- Your objective: Nothing outside the range from the line with "Generate a Blender" to the line with "F, HZ, CH = 1400.0, 565.0, 10.5" belongs in the copy, and no pictures do either; repeat that range exactly.

- Records provided:
◇ ◇ ◇ ◇ ◇

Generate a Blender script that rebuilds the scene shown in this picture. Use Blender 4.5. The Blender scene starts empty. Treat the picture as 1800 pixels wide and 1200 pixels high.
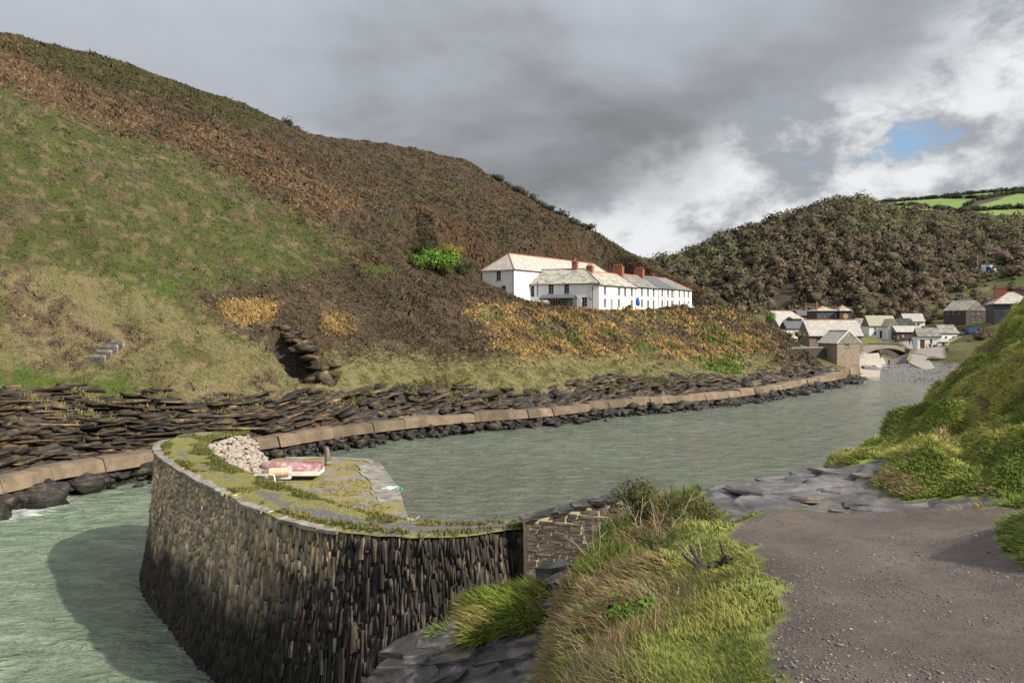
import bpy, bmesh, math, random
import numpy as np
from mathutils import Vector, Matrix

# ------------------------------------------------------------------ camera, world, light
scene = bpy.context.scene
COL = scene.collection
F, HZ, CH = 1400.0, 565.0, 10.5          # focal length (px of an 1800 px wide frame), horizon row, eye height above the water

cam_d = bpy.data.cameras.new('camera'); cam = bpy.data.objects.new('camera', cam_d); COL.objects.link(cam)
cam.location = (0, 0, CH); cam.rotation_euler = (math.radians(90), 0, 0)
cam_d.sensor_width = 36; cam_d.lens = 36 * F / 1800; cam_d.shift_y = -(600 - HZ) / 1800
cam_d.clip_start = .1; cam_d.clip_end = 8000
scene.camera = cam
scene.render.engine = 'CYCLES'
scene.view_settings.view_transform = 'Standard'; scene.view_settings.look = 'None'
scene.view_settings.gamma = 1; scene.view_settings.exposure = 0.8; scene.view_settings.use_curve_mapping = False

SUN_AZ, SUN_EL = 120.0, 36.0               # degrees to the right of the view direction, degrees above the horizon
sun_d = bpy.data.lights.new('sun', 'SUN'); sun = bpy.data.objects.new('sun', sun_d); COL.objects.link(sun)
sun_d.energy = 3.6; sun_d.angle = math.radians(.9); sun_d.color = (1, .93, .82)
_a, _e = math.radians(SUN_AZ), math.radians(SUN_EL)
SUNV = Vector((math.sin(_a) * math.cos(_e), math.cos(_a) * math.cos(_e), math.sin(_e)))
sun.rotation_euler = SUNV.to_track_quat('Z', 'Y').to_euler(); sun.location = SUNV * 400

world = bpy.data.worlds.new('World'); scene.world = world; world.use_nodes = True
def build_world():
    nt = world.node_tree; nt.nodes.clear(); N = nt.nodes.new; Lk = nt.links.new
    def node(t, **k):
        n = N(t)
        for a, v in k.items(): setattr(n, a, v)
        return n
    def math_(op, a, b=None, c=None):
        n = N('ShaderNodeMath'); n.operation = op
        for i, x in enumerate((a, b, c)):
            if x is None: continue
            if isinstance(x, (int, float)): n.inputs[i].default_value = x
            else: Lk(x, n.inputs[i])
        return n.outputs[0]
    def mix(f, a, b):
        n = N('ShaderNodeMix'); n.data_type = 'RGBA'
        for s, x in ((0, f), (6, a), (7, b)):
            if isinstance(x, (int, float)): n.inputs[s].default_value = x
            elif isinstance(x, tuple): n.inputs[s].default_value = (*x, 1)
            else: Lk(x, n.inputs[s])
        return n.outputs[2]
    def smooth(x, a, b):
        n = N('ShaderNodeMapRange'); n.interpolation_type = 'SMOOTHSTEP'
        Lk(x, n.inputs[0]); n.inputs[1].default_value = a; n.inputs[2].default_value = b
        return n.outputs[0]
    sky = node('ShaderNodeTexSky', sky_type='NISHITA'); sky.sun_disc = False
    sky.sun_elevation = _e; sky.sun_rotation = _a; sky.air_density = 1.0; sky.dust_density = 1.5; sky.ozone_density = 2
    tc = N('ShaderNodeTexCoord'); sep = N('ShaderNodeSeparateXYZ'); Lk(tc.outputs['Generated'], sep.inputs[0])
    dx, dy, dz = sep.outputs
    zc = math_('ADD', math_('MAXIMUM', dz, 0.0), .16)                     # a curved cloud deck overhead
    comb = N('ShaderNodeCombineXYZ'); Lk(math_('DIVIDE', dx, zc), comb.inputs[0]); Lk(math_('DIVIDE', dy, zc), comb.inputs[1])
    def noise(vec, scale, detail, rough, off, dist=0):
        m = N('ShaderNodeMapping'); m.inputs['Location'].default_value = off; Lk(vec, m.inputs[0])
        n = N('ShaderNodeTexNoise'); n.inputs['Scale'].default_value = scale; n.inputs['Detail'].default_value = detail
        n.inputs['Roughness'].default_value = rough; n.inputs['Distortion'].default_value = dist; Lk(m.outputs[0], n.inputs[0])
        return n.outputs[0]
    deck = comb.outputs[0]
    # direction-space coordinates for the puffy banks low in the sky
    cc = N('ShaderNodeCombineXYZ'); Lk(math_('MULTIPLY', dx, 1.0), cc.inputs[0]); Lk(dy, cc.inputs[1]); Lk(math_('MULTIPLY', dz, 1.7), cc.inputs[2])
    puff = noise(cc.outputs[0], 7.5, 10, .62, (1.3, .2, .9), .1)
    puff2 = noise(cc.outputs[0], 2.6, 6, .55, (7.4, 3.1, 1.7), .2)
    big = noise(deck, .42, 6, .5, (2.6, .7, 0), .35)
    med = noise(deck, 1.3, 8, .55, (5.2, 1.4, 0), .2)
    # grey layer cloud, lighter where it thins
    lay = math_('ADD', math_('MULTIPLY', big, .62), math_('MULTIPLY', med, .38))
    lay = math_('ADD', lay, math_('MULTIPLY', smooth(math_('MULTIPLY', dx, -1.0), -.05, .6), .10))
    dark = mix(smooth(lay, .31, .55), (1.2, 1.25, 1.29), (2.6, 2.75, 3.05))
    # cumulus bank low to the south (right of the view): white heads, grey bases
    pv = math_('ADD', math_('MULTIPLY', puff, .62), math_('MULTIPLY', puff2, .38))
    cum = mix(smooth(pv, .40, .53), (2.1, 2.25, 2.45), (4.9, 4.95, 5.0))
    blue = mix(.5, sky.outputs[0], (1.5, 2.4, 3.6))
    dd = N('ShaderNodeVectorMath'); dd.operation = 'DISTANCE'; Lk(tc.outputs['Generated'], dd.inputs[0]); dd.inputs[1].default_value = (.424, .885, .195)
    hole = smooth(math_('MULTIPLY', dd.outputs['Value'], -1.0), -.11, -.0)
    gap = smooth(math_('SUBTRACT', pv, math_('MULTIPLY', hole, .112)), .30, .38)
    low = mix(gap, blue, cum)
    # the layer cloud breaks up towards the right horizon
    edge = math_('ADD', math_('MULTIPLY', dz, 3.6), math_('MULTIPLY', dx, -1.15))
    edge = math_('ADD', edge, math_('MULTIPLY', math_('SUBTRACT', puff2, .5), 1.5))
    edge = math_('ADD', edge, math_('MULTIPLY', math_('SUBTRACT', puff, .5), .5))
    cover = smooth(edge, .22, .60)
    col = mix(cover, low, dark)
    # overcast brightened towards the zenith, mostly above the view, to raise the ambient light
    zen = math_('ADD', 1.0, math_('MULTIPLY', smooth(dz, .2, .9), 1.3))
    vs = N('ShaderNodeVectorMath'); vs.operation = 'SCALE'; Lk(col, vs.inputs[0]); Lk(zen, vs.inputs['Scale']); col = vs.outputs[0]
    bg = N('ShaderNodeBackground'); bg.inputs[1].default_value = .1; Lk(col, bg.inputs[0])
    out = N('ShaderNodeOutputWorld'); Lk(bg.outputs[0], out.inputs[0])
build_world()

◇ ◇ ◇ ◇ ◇

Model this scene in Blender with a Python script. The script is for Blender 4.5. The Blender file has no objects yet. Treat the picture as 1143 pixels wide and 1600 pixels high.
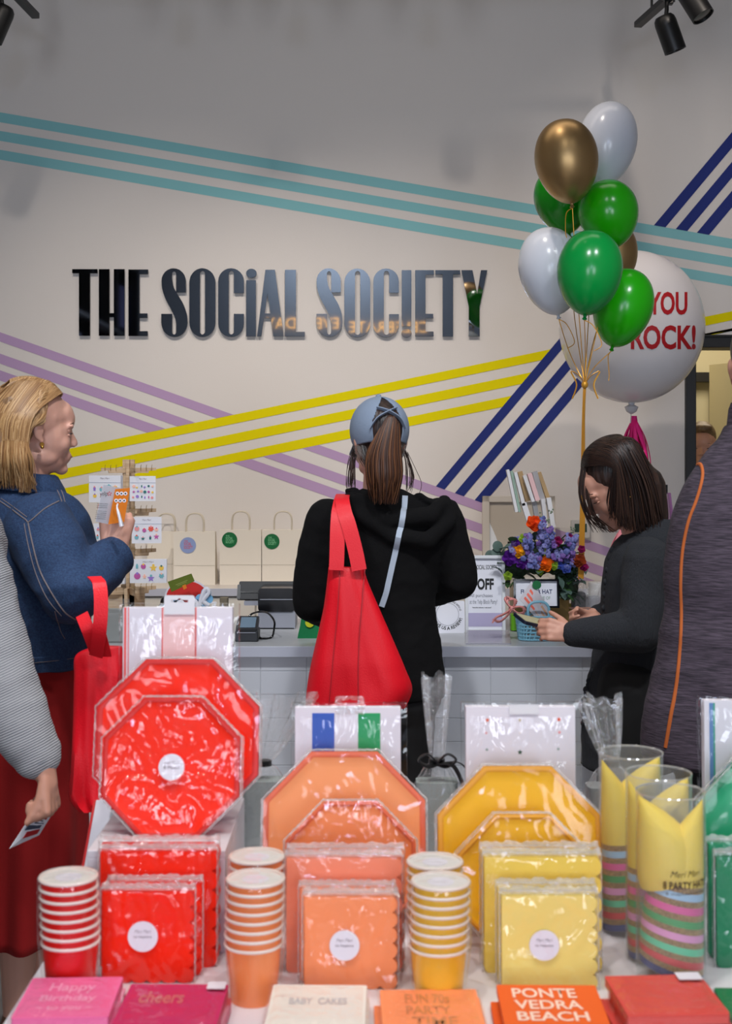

◇ ◇ ◇ ◇ ◇

- Output of the task:
Generate a Blender script that rebuilds the scene shown in this picture. Use Blender 4.5. The Blender scene starts empty. Treat the picture as 1800 pixels wide and 1200 pixels high.
import bpy, bmesh, math, random
import numpy as np
from mathutils import Vector, Matrix

# ------------------------------------------------------------------ camera, world, light
scene = bpy.context.scene
COL = scene.collection
F, HZ, CH = 1400.0, 565.0, 10.5          # focal length (px of an 1800 px wide frame), horizon row, eye height above the water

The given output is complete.